Le mot « apocalypse » est aujourd’hui fortement lié à l’idée de la fin du monde. Il se trouve que l’éclipse a aussi un sens eschatologique important. Le prophète Ésaïe dit : « La lumière de la lune sera comme celle du soleil, et la lumière du soleil sera multipliée par sept, comme la lumière de sept jours, le jour où l'Eternel soignera la fracture de son peuple et guérira ses blessures. » (Es 30:26).[7]
Le jour dont il est question est celui de la résurrection, le huitième jour eschatologique dans lequel on peut déjà participer grâce l’oeuvre rédemptrice du Christ. Nous avons déjà interprété la lumière du soleil « multiplié par sept » comme étant cette nouvelle lumière de la résurrection qui nous aveugle. Maintenant, la lune qui brille comme le soleil suppose l’interpénétration des deux astres, ce qui en fait une très bonne image de la déification, où les natures humaines et divines se rejoignent. La nature humaine, énergisée par la nature divine peut alors briller comme cette dernière, ainsi « la lumière de la lune sera comme celle du soleil ».
Quoique cette union divine ne sera pleinement accomplie qu’au jour dernier, elle devient possible à celui qui participe par la grâce au mystère vivant de la Croix. Cette ouverture du paradis est proclamée par le Christ au bon larron : « aujourd'hui tu seras avec moi dans le paradis. » (Lc 23:43). Cet « aujourd’hui » est le huitième jour.
« Voyant le Prince de la vie suspendu à la croix, le bon Larron s’écria dans un acte de foi : Si celui qui est crucifié avec nous n’était le Dieu incarné, le soleil n’aurait pas caché ses rayons ni la terre chancelé de frayeur ; et toi qui supportes patiemment tout cela, souviens-toi de moi, Seigneur, dans ton royaume. »
- Office de la neuvième heure durant le Carême.[8]
Bien que le voile soit déchiré, nous devons quand même couvrir nos yeux de lunettes spéciales. Celles-ci sont des technologies qui créent une médiation entre nous et les astres. Nous ne pouvons regarder l’éclipse qu’à travers un voile. Les lunettes technologiques peuvent ainsi être mises en relation avec notre langage, nos concepts et nos catégories rationnelles par lesquelles ont doit filtrer l’ineffable mystère de la mort du Soleil. Les lunettes, tout comme les concepts, réduisent le mystère en le rendant perceptible et appréhensible.

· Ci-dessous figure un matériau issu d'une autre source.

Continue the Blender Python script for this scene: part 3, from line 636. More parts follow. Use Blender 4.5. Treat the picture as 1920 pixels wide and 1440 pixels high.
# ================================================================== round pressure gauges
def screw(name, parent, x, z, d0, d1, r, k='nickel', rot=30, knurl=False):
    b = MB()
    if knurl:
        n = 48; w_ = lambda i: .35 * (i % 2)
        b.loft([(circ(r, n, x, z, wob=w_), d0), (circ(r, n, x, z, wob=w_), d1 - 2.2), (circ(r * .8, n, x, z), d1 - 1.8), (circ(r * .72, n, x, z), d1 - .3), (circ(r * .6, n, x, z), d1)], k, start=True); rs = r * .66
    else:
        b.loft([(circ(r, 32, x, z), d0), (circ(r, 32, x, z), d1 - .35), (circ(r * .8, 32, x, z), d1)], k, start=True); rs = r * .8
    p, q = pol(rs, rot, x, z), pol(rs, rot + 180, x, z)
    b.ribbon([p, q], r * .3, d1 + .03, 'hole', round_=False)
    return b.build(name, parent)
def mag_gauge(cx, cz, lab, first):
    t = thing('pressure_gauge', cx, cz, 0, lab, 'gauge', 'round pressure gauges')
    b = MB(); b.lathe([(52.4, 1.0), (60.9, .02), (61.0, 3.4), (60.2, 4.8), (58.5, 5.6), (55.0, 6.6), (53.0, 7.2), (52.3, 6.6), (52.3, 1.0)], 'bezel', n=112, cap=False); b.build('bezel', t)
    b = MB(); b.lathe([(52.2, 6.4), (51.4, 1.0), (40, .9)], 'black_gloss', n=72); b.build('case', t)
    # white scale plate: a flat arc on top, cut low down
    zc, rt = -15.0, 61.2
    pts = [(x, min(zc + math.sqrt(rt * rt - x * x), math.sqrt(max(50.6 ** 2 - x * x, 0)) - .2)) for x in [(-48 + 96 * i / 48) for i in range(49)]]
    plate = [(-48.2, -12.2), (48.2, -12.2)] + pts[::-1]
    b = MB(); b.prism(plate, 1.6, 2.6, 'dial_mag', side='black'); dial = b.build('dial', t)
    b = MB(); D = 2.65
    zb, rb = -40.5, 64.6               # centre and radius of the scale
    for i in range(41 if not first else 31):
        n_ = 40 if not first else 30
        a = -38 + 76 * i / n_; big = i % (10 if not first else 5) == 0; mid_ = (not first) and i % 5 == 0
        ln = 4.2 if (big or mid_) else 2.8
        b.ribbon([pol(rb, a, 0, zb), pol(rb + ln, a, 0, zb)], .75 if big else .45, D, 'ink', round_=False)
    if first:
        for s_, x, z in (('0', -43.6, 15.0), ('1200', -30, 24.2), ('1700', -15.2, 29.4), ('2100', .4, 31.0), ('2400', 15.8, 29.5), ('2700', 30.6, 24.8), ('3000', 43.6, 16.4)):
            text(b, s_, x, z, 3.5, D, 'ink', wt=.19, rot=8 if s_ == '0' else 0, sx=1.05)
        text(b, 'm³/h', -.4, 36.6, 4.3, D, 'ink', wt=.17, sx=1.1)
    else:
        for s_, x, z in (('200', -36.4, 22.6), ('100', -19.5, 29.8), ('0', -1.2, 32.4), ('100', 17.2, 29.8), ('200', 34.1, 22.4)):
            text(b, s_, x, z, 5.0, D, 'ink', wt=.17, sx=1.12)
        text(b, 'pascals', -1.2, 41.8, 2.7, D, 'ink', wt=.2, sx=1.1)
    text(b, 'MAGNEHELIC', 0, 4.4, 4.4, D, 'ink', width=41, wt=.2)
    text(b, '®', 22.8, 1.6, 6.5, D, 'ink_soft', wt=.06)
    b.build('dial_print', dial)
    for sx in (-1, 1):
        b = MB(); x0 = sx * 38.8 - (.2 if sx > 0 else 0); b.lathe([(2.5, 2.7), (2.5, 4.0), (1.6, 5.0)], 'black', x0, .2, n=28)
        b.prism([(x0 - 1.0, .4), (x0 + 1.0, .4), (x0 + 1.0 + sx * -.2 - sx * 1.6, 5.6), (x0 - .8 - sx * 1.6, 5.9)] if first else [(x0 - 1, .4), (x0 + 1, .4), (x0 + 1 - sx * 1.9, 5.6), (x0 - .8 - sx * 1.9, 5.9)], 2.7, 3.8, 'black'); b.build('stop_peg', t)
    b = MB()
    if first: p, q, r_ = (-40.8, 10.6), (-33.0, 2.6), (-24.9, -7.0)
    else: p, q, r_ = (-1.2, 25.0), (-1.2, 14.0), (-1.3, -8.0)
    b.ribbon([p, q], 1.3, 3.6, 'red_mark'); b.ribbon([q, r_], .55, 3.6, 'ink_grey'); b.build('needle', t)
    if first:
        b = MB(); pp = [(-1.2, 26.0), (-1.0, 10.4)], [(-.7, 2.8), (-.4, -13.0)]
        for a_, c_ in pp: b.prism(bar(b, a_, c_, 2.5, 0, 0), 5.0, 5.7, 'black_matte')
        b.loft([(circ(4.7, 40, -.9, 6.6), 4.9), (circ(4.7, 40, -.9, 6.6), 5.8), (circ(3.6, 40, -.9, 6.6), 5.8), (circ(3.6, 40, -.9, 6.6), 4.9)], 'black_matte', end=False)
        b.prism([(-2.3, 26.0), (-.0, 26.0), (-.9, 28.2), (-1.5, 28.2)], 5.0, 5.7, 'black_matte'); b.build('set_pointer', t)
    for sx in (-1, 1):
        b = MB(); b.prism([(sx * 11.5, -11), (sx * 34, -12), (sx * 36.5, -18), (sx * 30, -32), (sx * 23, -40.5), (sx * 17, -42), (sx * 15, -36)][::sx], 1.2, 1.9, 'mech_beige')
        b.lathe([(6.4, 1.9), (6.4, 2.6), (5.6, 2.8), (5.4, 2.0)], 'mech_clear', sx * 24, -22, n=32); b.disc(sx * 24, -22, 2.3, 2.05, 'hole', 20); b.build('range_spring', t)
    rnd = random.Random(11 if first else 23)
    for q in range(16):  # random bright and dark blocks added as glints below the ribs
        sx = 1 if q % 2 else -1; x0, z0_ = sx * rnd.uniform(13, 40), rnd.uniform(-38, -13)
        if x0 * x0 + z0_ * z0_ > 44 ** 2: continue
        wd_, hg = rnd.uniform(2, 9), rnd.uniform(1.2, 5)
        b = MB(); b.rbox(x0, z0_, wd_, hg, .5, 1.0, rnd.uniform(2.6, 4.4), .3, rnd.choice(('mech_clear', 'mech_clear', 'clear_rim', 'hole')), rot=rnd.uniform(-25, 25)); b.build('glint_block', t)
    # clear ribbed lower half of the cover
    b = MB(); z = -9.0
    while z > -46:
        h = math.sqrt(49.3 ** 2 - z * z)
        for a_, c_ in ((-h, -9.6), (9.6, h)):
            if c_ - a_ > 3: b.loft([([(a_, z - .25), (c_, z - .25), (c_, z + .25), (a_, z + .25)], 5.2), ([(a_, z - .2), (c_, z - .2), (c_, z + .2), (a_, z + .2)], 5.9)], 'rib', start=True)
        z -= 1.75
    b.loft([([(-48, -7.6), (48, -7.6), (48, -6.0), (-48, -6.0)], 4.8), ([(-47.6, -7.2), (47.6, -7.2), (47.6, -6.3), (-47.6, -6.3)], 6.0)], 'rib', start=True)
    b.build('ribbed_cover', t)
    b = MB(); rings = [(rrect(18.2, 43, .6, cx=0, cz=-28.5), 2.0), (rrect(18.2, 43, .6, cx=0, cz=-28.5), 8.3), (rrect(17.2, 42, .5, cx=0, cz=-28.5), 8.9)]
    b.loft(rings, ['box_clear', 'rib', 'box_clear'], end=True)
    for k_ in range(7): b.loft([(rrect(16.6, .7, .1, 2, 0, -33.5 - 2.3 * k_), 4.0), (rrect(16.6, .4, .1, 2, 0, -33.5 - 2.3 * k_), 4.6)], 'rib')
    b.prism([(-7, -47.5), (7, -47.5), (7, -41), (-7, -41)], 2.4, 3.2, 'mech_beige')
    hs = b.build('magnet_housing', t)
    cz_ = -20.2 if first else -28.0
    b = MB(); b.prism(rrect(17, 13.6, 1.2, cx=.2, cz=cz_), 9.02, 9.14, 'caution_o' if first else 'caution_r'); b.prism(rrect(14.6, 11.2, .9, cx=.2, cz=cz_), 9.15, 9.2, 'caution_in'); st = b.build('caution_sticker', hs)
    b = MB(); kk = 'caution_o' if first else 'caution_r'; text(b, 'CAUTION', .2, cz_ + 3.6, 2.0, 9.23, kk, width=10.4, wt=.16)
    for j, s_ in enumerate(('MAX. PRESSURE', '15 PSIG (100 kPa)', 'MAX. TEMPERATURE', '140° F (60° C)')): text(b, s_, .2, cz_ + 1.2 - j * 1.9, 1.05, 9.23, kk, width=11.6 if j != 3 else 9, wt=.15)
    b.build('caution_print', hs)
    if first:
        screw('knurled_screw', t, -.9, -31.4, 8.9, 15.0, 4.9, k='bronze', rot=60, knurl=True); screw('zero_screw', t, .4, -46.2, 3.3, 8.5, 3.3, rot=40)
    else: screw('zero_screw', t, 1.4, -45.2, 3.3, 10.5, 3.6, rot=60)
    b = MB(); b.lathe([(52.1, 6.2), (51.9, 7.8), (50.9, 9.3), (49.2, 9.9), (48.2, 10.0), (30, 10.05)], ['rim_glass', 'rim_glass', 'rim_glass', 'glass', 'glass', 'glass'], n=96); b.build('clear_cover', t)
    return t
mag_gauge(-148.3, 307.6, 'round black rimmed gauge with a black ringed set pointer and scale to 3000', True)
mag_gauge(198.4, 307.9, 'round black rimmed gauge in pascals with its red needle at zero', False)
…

L’hubris de l’homme moderne pourrait lui faire croire que tous les mystères sont à la portée de son intellect et réductibles à celui-ci, mais l’éclipse vu à travers les lunettes n’est pas la vraie éclipse, tout comme Dieu qui est compris n’est pas le vrai Dieu : « Si en voyant Dieu on connaît ce qu’on voit, on n’a pas vu Dieu en Lui-même, mais quelque chose d’intelligible, quelque chose qui Lui est inférieur. »[9] On peut interpréter cet événement, entre autres, comme un humble rappel de cette vérité.[10]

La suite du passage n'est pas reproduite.